SHORT EXERCISE: Leave the pictures out and retype the lines from the beginning through the line with "sconce('right', 7.87, 2.0, 'large", both ends included.

INFORMATION SHOWN:
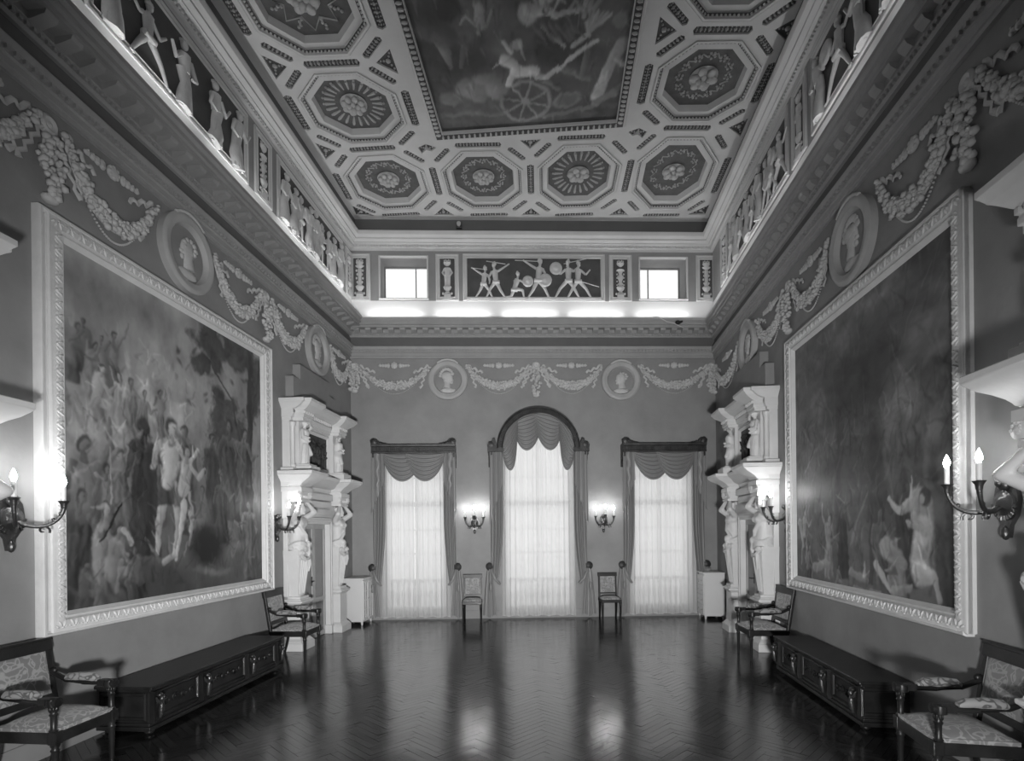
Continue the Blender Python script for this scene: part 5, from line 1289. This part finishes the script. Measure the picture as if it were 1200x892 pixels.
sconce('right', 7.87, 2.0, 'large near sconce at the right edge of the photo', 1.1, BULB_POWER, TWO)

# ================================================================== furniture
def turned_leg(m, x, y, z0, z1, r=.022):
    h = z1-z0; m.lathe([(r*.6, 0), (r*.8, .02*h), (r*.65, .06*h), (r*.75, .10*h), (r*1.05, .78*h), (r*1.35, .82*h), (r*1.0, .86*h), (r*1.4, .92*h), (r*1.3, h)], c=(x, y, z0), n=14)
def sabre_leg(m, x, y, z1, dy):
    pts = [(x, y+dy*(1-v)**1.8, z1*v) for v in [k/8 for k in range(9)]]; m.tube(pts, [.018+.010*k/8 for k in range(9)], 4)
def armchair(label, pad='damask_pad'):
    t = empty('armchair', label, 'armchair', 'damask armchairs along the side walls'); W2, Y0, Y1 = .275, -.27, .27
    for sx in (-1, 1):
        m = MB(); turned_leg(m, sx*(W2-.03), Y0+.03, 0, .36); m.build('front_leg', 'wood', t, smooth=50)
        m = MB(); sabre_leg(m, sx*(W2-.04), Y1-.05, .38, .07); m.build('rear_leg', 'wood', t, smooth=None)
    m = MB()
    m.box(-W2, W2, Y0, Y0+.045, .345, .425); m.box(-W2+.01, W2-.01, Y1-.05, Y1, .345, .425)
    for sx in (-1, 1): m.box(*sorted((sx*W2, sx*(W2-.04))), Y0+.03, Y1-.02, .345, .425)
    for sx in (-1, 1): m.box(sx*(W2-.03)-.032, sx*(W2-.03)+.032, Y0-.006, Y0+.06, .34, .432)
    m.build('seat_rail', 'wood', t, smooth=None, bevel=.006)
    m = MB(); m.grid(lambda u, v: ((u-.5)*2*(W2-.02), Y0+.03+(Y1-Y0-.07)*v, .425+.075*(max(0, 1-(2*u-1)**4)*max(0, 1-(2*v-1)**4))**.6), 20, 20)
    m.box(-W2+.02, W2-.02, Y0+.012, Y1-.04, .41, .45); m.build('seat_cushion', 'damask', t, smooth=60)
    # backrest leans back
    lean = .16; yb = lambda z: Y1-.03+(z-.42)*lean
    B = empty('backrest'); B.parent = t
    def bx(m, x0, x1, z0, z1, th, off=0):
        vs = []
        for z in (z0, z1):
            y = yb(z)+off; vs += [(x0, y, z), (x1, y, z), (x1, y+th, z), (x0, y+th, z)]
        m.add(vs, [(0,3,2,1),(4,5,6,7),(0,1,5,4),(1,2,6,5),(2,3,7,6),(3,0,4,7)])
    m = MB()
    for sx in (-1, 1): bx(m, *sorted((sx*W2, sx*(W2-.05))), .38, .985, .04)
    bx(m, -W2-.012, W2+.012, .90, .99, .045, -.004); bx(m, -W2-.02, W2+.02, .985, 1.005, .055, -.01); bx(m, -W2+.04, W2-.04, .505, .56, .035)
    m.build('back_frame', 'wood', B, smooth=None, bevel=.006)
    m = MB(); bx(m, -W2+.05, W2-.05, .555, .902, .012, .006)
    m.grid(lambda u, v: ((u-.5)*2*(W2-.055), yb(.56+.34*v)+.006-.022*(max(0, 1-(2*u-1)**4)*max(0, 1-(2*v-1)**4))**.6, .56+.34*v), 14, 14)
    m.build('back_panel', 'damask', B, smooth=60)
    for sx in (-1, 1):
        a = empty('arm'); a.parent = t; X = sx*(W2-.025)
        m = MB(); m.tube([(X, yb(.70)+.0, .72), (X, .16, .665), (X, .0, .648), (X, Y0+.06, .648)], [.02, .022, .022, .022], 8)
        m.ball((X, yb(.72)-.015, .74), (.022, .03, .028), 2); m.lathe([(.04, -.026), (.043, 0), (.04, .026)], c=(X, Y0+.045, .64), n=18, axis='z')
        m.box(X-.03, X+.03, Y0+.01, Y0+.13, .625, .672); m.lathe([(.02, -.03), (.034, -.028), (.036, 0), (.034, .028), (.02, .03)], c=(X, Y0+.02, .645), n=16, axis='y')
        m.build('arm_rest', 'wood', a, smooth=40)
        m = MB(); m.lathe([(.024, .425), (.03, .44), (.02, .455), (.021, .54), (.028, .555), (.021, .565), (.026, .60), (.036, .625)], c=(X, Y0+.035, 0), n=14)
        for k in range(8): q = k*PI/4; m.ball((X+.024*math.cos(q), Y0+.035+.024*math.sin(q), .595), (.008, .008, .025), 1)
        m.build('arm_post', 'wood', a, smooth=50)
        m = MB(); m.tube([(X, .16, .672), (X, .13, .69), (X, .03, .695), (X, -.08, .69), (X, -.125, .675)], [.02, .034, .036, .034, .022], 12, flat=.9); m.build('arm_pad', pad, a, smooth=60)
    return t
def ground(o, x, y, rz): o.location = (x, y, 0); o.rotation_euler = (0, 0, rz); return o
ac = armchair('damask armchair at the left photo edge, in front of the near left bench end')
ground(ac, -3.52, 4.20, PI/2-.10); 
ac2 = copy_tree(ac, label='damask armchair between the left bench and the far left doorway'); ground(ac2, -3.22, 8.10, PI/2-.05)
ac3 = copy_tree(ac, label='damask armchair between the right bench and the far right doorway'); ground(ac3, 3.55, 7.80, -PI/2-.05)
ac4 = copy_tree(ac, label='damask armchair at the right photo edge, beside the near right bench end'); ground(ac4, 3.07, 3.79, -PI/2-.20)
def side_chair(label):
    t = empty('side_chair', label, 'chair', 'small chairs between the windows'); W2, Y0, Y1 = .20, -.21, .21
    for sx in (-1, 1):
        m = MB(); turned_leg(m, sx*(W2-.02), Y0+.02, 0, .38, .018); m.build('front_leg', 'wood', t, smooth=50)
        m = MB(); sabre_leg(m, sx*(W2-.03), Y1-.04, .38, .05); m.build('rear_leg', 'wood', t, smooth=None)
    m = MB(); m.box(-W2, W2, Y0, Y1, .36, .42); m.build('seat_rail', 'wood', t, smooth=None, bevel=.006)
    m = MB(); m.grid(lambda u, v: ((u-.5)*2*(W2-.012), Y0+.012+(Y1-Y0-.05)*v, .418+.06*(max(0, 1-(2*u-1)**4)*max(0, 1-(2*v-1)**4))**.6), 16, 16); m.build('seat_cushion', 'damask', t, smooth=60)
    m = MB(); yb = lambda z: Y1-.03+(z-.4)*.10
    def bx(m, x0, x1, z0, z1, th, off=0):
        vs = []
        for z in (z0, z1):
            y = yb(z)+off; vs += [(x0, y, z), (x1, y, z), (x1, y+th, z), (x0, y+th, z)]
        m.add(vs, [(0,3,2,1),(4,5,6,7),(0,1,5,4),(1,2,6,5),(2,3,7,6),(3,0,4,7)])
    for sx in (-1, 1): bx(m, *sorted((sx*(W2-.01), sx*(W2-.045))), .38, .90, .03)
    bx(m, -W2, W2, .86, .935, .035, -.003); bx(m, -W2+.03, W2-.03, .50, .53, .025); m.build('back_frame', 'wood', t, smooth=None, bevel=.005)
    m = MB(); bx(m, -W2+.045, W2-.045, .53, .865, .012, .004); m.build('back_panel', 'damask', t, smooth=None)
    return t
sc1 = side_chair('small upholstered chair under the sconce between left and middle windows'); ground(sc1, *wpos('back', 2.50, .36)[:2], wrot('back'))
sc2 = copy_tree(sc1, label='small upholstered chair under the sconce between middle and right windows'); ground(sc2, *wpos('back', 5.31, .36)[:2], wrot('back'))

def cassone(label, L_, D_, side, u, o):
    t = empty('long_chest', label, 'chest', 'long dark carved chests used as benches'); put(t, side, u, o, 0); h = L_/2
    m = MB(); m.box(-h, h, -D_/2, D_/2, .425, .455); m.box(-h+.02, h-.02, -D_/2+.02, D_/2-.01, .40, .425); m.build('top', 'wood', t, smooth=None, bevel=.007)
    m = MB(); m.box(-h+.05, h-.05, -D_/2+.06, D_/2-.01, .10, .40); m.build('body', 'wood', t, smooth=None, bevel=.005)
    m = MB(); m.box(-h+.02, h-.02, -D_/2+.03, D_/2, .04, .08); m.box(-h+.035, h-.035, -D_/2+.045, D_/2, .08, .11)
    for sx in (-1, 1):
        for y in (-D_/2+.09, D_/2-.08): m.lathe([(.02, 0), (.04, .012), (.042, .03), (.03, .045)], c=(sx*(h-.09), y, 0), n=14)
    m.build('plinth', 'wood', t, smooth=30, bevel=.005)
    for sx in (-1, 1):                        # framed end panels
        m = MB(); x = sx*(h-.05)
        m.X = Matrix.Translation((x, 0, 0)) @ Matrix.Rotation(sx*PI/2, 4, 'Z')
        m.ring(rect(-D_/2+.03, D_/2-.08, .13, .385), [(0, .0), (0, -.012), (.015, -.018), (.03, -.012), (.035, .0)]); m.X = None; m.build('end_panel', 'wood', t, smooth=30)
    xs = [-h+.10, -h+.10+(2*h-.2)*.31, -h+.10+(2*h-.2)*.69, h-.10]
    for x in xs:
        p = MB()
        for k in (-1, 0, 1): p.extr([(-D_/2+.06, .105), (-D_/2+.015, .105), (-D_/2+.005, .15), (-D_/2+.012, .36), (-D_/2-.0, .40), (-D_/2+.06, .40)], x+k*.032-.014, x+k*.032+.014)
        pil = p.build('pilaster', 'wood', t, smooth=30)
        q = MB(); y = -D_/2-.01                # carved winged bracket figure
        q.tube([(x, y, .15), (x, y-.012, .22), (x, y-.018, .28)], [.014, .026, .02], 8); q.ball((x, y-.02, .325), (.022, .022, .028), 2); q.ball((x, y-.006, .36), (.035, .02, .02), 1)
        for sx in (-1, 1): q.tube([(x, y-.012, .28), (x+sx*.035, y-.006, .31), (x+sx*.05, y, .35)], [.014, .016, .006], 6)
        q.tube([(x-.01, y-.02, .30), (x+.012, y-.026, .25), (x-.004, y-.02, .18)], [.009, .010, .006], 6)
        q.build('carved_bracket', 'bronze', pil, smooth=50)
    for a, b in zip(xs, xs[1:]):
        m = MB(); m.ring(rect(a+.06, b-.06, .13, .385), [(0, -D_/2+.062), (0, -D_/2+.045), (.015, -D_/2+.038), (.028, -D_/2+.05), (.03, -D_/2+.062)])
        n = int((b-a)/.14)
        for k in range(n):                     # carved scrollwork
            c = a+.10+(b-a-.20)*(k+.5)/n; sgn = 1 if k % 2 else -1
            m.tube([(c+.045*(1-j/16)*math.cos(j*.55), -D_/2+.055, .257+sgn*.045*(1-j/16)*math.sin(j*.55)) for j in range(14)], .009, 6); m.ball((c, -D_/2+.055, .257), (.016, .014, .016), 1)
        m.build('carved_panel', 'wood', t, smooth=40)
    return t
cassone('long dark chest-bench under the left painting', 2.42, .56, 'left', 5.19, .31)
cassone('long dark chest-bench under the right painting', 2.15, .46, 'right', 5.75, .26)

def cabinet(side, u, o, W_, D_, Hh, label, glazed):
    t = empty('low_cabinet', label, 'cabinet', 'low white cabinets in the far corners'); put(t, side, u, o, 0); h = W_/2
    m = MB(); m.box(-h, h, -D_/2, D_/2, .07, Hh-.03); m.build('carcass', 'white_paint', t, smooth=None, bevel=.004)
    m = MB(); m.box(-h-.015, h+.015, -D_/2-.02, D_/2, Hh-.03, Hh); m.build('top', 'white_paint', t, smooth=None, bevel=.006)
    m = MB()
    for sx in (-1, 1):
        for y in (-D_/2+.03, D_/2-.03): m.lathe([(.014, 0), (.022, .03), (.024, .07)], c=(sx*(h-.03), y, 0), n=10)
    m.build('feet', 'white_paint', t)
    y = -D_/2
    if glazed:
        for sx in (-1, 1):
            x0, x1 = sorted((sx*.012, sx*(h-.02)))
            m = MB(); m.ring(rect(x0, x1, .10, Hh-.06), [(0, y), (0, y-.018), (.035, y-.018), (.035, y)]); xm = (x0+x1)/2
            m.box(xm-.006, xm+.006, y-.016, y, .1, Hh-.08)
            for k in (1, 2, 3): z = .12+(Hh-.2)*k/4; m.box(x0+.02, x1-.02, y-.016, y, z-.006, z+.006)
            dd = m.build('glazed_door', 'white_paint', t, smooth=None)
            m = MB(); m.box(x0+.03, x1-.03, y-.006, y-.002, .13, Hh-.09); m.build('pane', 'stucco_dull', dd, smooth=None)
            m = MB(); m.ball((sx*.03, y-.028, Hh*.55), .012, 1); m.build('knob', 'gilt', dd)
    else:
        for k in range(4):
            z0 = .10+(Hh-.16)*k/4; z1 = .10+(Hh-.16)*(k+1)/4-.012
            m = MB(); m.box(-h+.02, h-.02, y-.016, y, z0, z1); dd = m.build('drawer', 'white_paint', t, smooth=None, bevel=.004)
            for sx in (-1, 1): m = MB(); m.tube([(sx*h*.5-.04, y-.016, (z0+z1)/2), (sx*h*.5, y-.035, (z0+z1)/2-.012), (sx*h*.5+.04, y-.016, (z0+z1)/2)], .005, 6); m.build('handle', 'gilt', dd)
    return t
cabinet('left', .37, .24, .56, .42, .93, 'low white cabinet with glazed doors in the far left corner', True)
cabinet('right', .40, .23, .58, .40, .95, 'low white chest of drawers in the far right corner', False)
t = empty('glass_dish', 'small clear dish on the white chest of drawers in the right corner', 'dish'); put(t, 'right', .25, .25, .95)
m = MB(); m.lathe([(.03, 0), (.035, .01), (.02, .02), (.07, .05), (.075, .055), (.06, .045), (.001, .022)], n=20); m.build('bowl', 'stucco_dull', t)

FULL RESPONSE:
Continue the Blender Python script for this scene: part 5, from line 1289. This part finishes the script. Measure the picture as if it were 1200x892 pixels.
sconce('right', 7.87, 2.0, 'large near sconce at the right edge of the photo', 1.1, BULB_POWER, TWO)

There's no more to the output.